Friday, however, said he lives “in the real world here in this country” and knows what people are going through.

“I go about St. Vincent and Grenadines. I meet people. I talk to them on the street. Some people say I’m too accessible. And from that experience, the overwhelming issues that I gather facing this country are the high cost of living, the high unemployment, and, of course, the high crime.’

He said despite that. The Finance Minister did not set out anything in his five-hour presentation “that came close to any comprehensive plan for dealing with these critical issues in the future.

“Much of what he said was things he spoke about the previous budget — old announcements, reheated and dished out again. Some will say it’s a case of a more commonplace expression — old wine in new bottles,” Friday said, noting that this year’s budget provided for a national youth advisory council.

He reminded Parliament that last year, the fiscal package, which Gonsalves called a “youth budget,” an “important goal” was “the reinvigoration” of the National Youth Council (NYC).

The Opposition Leader said that if the government continues its policy to re-invigorate NYC, then Gonsalves should have noted that the national youth advisory committee is an addition to this.

“But it seems to me it’s suggesting that they’ve moved on. Why should? Therefore, do young people or anybody believe what the minister says there and elsewhere in the budget?”

Friday said there are “too many glib comments, too many empty promises, things that sound nice that have no bearing in reality.
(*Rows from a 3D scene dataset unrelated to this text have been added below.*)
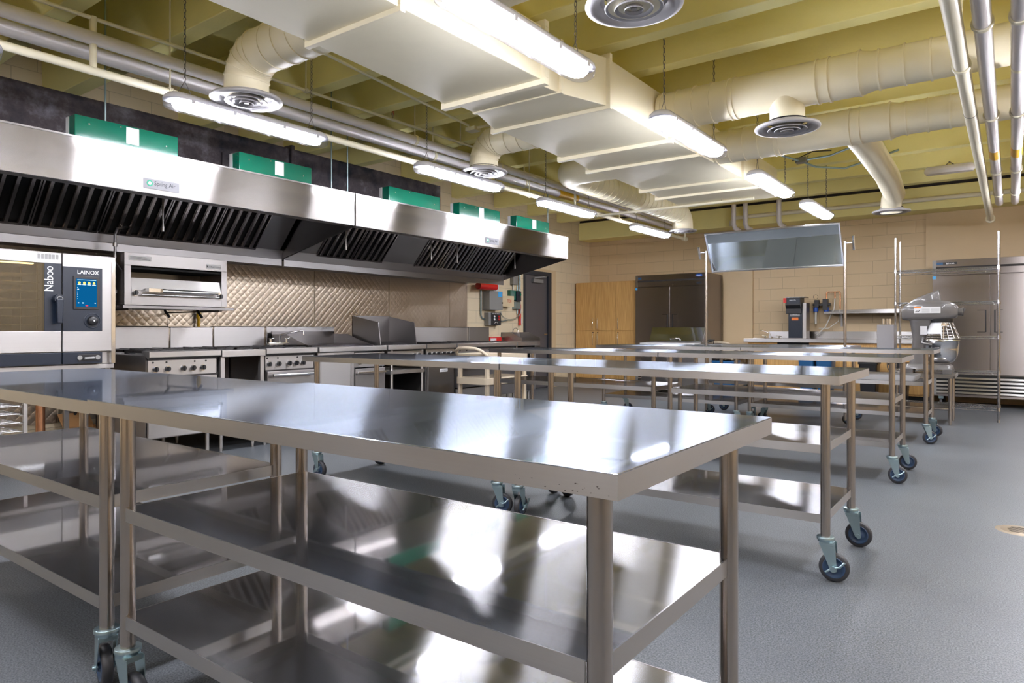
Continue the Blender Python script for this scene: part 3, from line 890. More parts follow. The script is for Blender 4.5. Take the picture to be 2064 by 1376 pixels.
# left elbows: out of the duct's left side, then down to a diffuser
def left_branch(label, y, xe, r=0.145):
    t = thing('branch_duct', label, 'duct', (xe, y, 2.66), 0, 'round branch ducts with ceiling diffusers')
    R = 0.19
    x1 = -3.2 - xe
    zc = 0.30
    pts = [(x1, 0, zc)] + [(R - R * math.sin(a), 0, zc - R + R * math.cos(a)) for a in [PI / 2 * k / 6 for k in range(7)]] + [(0, 0, 0.03)]
    MB().tube(pts, r, 28).build('elbow', 'duct_paint', t)
    for k in range(5):
        a = PI / 2 * (k + 0.3) / 5
        p = Vector((R - R * math.sin(a), 0, zc - R + R * math.cos(a))); dv = Vector((-math.cos(a), 0, -math.sin(a)))
        MB().cyl(p - dv * 0.005, p + dv * 0.005, r + 0.006, 28).build('seam_rib', 'duct_paint', t)
    for k in range(4):
        MB().cyl((0.33 + k * 0.14, 0, zc), (0.34 + k * 0.14, 0, zc), r + 0.006, 28).build('seam_rib', 'duct_paint', t)
    diffuser(t, 0, 0, 0.0)
left_branch('round cream duct elbow with a diffuser right above the strip light by the near hood', 2.66, -4.19)
left_branch('round cream duct elbow with a diffuser, second on the left side of the big duct', 5.28, -4.22, 0.14)

# long left run to the far diffuser
t = thing('branch_duct', 'long round cream duct turning toward the back wall, left of the big duct', 'duct', (-4.20, 6.75, 2.66), 0, 'round branch ducts with ceiling diffusers')
pts = [(0.72, 0, 0.28)] + [(0.22 - 0.22 * math.sin(a), 0.22 - 0.22 * math.cos(a), 0.28) for a in [PI / 2 * k / 6 for k in range(7)]] + [(0, 3.35, 0.28)] + [(0, 3.35 + 0.2 * math.sin(a), 0.08 + 0.2 * math.cos(a)) for a in [PI / 2 * k / 5 for k in range(1, 6)]] + [(0, 3.55, 0.02)]
MB().tube(pts, 0.16, 28).build('pipe', 'duct_paint', t)
ribs(t, ((0, 0.3, 0.28), (0, 3.3, 0.28)), 0.16, 0.13)
diffuser(t, 0, 3.55, 0.0, 0.22)

# right runs
def right_run(label, y, zc, xr, xend=3.9, r=0.155, r2=0.135, dif=None):
    t = thing('branch_duct', label, 'duct', (-2.36, y, zc), 0, 'round branch ducts with ceiling diffusers')
    a = xr + 2.36
    MB().tube([(0, 0, 0), (a, 0, 0), (a + 0.12, 0, 0), (a + 0.20, 0, 0), (xend + 2.36, 0, 0)], [r, r, r, r2, r2], 32).build('pipe', 'duct_paint', t)
    for x in [0.03, 0.16, 0.30, 0.44, 0.58, 0.62, 1.22, 1.30] + [a + 0.12]:
        MB().cyl((x - 0.006, 0, 0), (x + 0.006, 0, 0), r + 0.008, 32).build('seam_rib', 'duct_paint', t)
    x = a + 0.24
    while x < 0.6 + 2.3:
        MB().cyl((x - 0.006, 0, 0), (x + 0.006, 0, 0), r2 + 0.008, 32).build('seam_rib', 'duct_paint', t)
        x += 0.155
    if dif is not None:
        x = dif + 2.36
        MB().cyl((x, 0, -0.05), (x, 0, 2.66 - zc + 0.02), 0.125, 28).build('drop', 'duct_paint', t)
        diffuser(t, x, 0, 2.62 - zc)
    return t
right_run('nearest round cream duct crossing to the right at the top of the picture, with a diffuser', 2.98, 2.98, -1.15, dif=-1.48) if False else None
t = thing('branch_duct', 'round diffuser on a short drop, cut by the top picture edge', 'duct', (-1.46, 2.98, 2.66), 0, 'round branch ducts with ceiling diffusers')
MB().cyl((0, 0, 0.0), (0, 0, 0.42), 0.13, 28).tube([(-0.95, 0, 0.36), (-0.1, 0, 0.36)], 0.13, 24).build('pipe', 'duct_paint', t)
diffuser(t, 0, 0, 0.0)
right_run('round cream duct crossing to the right with a diffuser below it', 5.36, 2.93, -0.98, dif=-1.36)
t = right_run('farther round cream duct crossing to the right, with a slanting branch to the back wall', 6.62, 2.90, -0.95)
x0 = 1.30
pts = [(x0 - 0.05, 0, -0.03), (x0 - 0.03, 0.5, -0.06), (x0 - 0.06, 2.0, -0.06), (x0 - 0.14, 3.25, -0.06), (x0 - 0.2, 3.5, -0.09), (x0 - 0.22, 3.6, -0.16), (x0 - 0.22, 3.62, -0.25)]
MB().tube(pts, 0.125, 28).build('slanting_branch', 'duct_paint', t)
diffuser(t, x0 - 0.22, 3.62, -0.24, 0.23)

# ================================================================ PIPES
def pipe(label, pts, r, m='pipe_paint', name='ceiling_pipe', cat='pipe', clamps=(), group='pipes under the ceiling', clampm='pipe_paint', bands=(), hang=True):
    t = thing(name, label, cat, pts[0], 0, group)
    o = Vector(pts[0])
    P = [Vector(p) - o for p in pts]
    MB().tube(P, r, 20).build('pipe', m, t)
    for y in clamps:
        k = (y - pts[0][1]) / (pts[-1][1] - pts[0][1])
        c = P[0].lerp(P[-1], k)
        mb = MB()
        ring = [(c.x + (r + 0.004) * math.cos(a), c.y, c.z + (r + 0.004) * math.sin(a)) for a in [2 * PI * j / 16 for j in range(16)]]
        for dy in (-0.012, 0, 0.012):
            mb.tube([(p[0], p[1] + dy, p[2]) for p in ring], 0.006, 6, closed=True)
        if hang: mb.cyl((c.x, c.y, c.z + r), (c.x, c.y, 3.8 - o.z), 0.006, 6)
        mb.build('pipe_clamp', clampm, t)
    for (y, l, mm) in bands:
        c = P[0] + Vector((0, y - pts[0][1], 0))
        MB().cyl(c, c + Vector((0, l, 0)), r + 0.001, 20, caps=True).build('label_band', mm, t, label='yellow warning band' if mm == 'yellow_paint' else None)
    return t
YB = 12.05
sp = pipe('cream sprinkler main on the left running the length of the room below the other pipes', [(-4.80, -1.5, 2.80), (-4.80, 11.9, 2.76)], 0.028, clamps=(2.45, 6.9, 9.3))
MB().cyl((0, 3.45, 0.0), (0, 3.45, 0.34), 0.022, 12).cyl((0, 9.5, 0), (0, 9.5, 0.3), 0.018, 12).build('riser', 'pipe_paint', sp)
MB().cyl((0, 13.38, -0.04), (0, 13.38, -0.04 + 0.20), 0.022, 12).cyl((0, 13.3, -0.04), (0, 13.42, -0.04), 0.042, 14).build('end_fitting', 'pipe_paint', sp)
pipe('thick white jacketed pipe on the left, upper one of the bundle', [(-4.80, -1.5, 3.0), (-4.80, YB, 3.0)], 0.044, 'white_jacket', clamps=(1.3, 4.9, 6.3, 8.2))
pipe('white jacketed pipe on the left between two cream pipes', [(-5.02, -1.5, 2.98), (-5.02, YB, 2.98)], 0.05, 'white_jacket', clamps=(5.4, 7.1), bands=((7.9, 0.5, 'yellow_paint'),))
pipe('slim cream pipe on the left, hidden behind the sprinkler main', [(-5.12, -1.5, 2.90), (-5.12, YB, 2.90)], 0.026, clamps=(1.0,))
b = pipe('thin cream pipe high on the left under the concrete stems', [(-4.80, -1.5, 3.13), (-4.80, 6.2, 3.13)], 0.013, clamps=(1.2, 3.6, 5.6))
pipe('thin cream conduit on the left meeting a junction box', [(-4.02, 2.9, 3.14), (-4.35, 5.2, 3.14)], 0.012)
jb = thing('junction_box', 'cream square junction box on a conduit beside the left pipes', 'junction box', (-4.36, 5.28, 3.10))
MB().box(-0.06, 0.06, -0.05, 0.05, 0, 0.04).tube([(0.05, 0, 0.03), (0.5, 0.2, 0.10), (1.0, 0.15, 0.11)], 0.014, 8).build('box', 'pipe_paint', jb, 0.004)
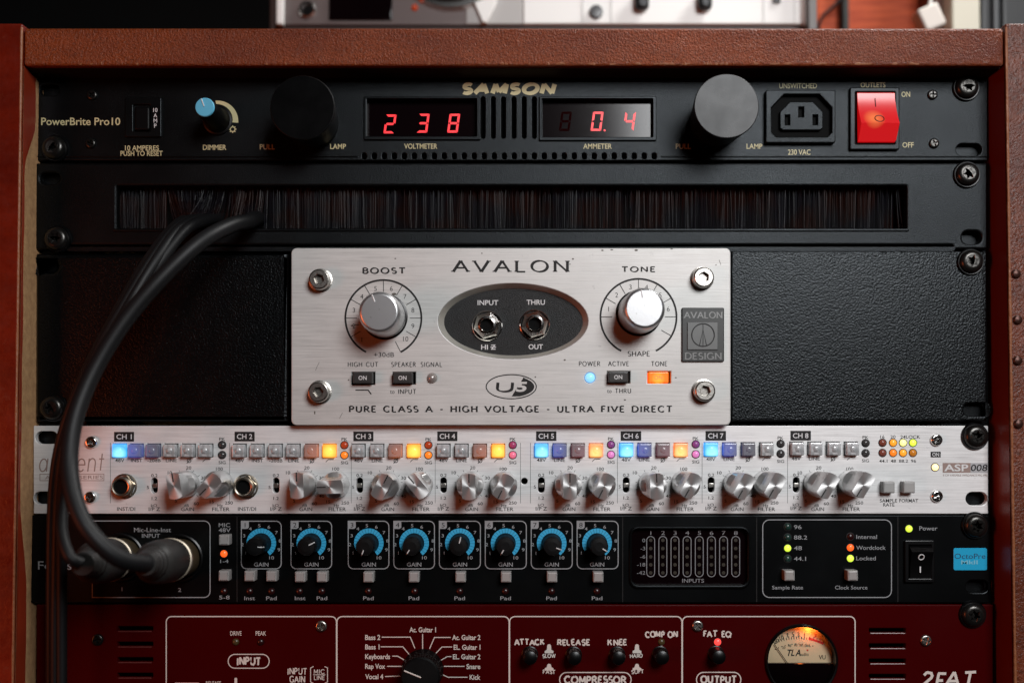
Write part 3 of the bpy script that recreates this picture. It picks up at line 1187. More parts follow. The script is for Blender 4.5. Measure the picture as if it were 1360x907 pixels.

“There are downright lies that are printed in the pages of the Budget and the Estimates,” Friday said, adding that the opposition repeatedly addressed the issue because it is essential, but “the government just ignores it because they feel the people in the country are not paying attention to it.

“But we have a greater responsibility than that if we understand the importance of doing it right because somebody may be able to get away with it.”

Friday said this year’s budget is more significant, as is the case annually. Tax revenue, non-tax revenue, grants, external loans, local loans, and capital revenue will fund it. That is what they know of, and other capital receipts.

“The sinister part of this is the category of Other Receipts, which, this year, amounts to EC$226 million,” Friday said, adding that last year, “Other Receipts” amounted to EC$265 million, or just over 15 percent of the total budget “that they don’t know where the money comes from.”

Friday said that what is clear is that what the government receives under “Other Receipts” “is a pittance compared to what is stated that they would receive…

“I know it’s put there as a balancing or some accounting figure to try and make the budget balance. You can’t present a budget that doesn’t balance.

“I will never tire of speaking of it because I can’t imagine how you can know this, put it in there and then present it to the people and say, listen, this is what we’re going to implement when you know that EC$225 million are short and you’re going to have to cut certain things.”

He said the government should be honest with the people and present a fiscal package that is EC$225 million less than it did.

“It shouldn’t have this falsehood that has been perpetuated year after year to make the budget process look so trivial, so unimportant that you do something like that and not respond to the queries that members make on this side.

“So when people see all these things in the budget, they say, ‘Well boy, things going to get better. And then they’re left to wonder why it didn’t come true and why their lives continue to be so hard,” Friday said.